If the Blackhawks were a fighter, they'd have been face down on the mat. Limp with a jacked up nose and rubbery knees. Blood running into the eyes while the referee towered over them, slowly counting down the last seconds in their defense of Lord Stanley's Cup.

Then, seemingly, they remembered who they were. The "Lets Go Blackhawks" chant echoed about in their brain, and there was a jolt of life.

The team came to, slowly stood and placed their hands back up. They were ready to battle again.

We know the rest already. Chicago won the next three games. There aren't enough adjectives to describe what has happened in the last six days. They put the Canucks' $10 million man on the bench for a really-need-to-win game after scoring 10 goals on 40-some shots in two games, then won a third. They zeroed out two of the best five hockey players in the world and cruised.

Now, anything can happen.

This game is a tale of two very different opportunities. The Hawks can become the fourth team to ever recover from a three games to none deficit. The drama shouldn't be lost on sports fans, much less hockey fans.

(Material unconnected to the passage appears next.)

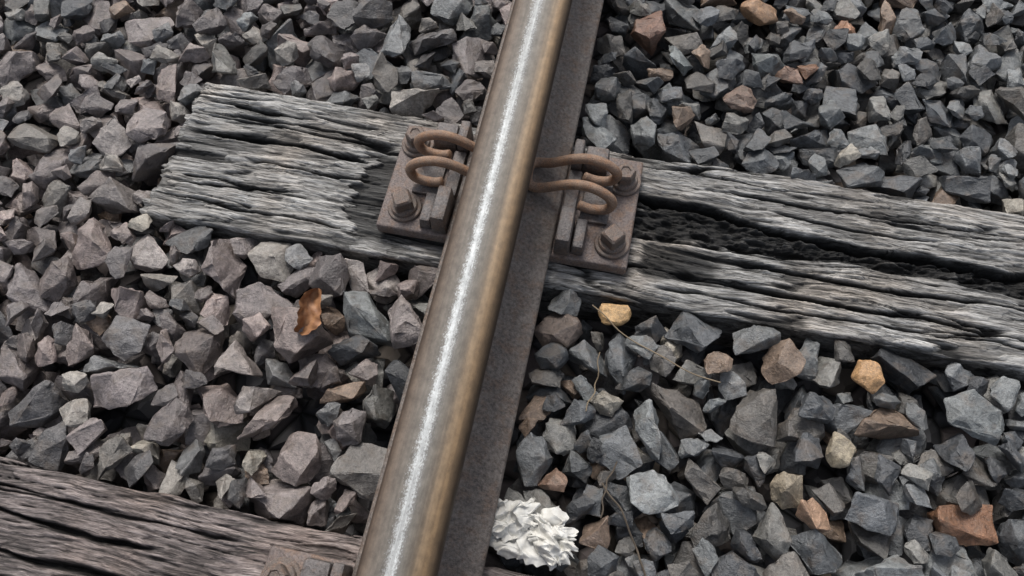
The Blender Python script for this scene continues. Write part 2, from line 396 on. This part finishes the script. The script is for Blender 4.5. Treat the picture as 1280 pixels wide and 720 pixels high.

Chicago barely made the playoffs and got whopped on for three games in a row. Where did this come from?

And while this has been a major speed bump for the Canucks, they still have a chance to prove that all the press they have received this year hasn't been for waste. They don't have to join San Jose and Washington as playoff floppers. That time isn't here quite yet, and they shouldn't be counted out.

The Canucks can still win this series, and continue their story book season.

It would be appropriate after all, wouldn't it?

If there ever was one, now is the time for the Vancouver Canucks to show that they have the heart, determination, and will to win. That they are willing to pay the price to win a game of this magnitude.

The team that deserves to win will do so. It won't be the referees. It won't be the fans. It won't really even be the coaches. These two teams have pushed each other to their respective brinks, and it comes down to a 60-minute hockey game. 

Who will be the hero? Which squad will come up with the extra gear needed to go on the the next round? This is playoff hockey, and sport, at its very best.

It doesn't get much bigger or more dramatic than this.